Nella richiesta di rinvio a giudizio formulata dagli inquirenti c’è anche l’avvocato Luigi Pelaggi, segretario della commissione ministeriale che ha concesso l’autorizzazione integrata ambientale all’Ilva nel 2011 e capo della segreteria tecnica di Stefania Prestigiacomo, ministro dell’ambiente nel governo Berlusconi che “incarico del ministro” telefona direttamente a Fabio Riva chiedendo e ottenendo una donazione alla Fondazione Liberamente, costituita nel 2010 dalla Prestigiacomo con gli altri ex ministri pidiellini, Mariastella Gelmini e Franco Frattini.

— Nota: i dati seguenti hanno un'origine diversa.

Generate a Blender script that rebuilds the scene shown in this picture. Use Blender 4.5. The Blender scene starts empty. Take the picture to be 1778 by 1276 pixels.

Amministratori, politici, ma anche consulenti della procura sono finiti nei guai. È il caso di Lorenzo Liberti, docente universitario incaricato dalla procura di indagare sulle emissioni Ilva, che secondo gli stessi magistrati il 26 marzo 2010 riceve da Archinà una busta con all’interno 10mila euro per “ammorbidire” la perizia.
In queste settimane le accuse del processo “Ambiente svenduto” sono esaminate nell’udienza preliminare davanti al gup Vilma Gilli che dovrà decidere sulle richieste di rinvio a giudizio.